Antonio Di Pietro, che fu il magistrato simbolo delle “mani pulite” dell’epoca di Tangentopoli, 33 anni fa, continua a smarcarsi. Quegli anni, per carità, gli sono rimasti nel cuore, più ancora forse dell’avventura politica che ne derivò come ministro di Romano Prodi, che pure aveva strapazzato interrogandolo sulla partecipazione dell’Iri al sistema del finanziamento illegale dei partiti e affini. Ma di quello che ì accaduto dopo di lui nelle stanze della Procura di Milano dove lavorò non gli piace per nulla. “Non c’azzecca nulla”, dice ripetendo, ma all’incontrario, le grida in tribunale contro i suoi inquisiti e imputati.
Già delusi da lui per la difesa della separazione delle carriere di giudici e inquirenti, da cui i magistrati associati, diciamo così, si sentono minacciati, gli ex colleghi di Di Pietro lo vedono ora associato, a sua volta, alle critiche, perplessità e proteste contro la Milano minacciata, nel suo sviluppo, da un’inchiesta sull’urbanistica condotta col metodo dello “strascico”, buttando con “l’acqua sporca” anche il bambino.
Non si fa così, ha gridato Di Pietro, come lui e i colleghi di un tempo furono però accusati di fare più di trent’anni fa. No, noi -ha praticamente obbiettato Di Pietro parlandone al Foglio– buttavano le reti sui conti correnti bancari, cercavamo i soldi sporchi per risalire alle persone. Che tuttavia -andrebbe ricordato all’ex magistrato ed ex ministro- finirono in molte a torto nelle reti, arrestate magari all’alba, processate, e assolte.
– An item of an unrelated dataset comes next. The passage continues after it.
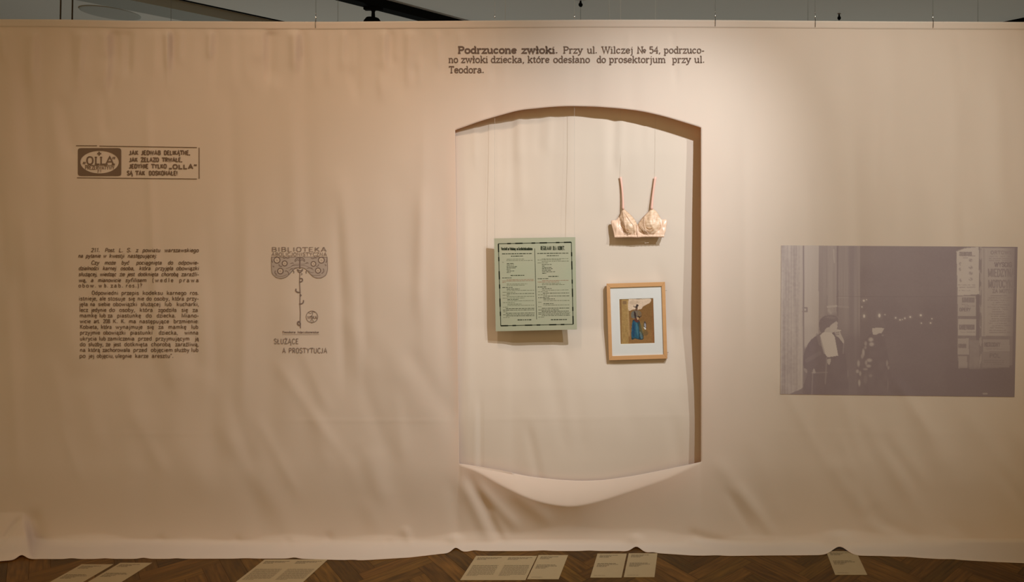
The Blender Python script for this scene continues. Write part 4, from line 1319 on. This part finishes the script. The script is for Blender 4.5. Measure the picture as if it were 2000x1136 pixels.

A volte neppure rinviate a giudizio.
Quello spettacolo degli arresti a grappolo, delle retate con preannuncio a fotografi e telecronisti stavolta non si ripete per fortuna solo perché nel frattempo Carlo Nordio è riuscito a fare modificare la legge, giustamente vantandosene e reclamando il ringraziamento da uomini e partiti interessati a questo turno giudiziario.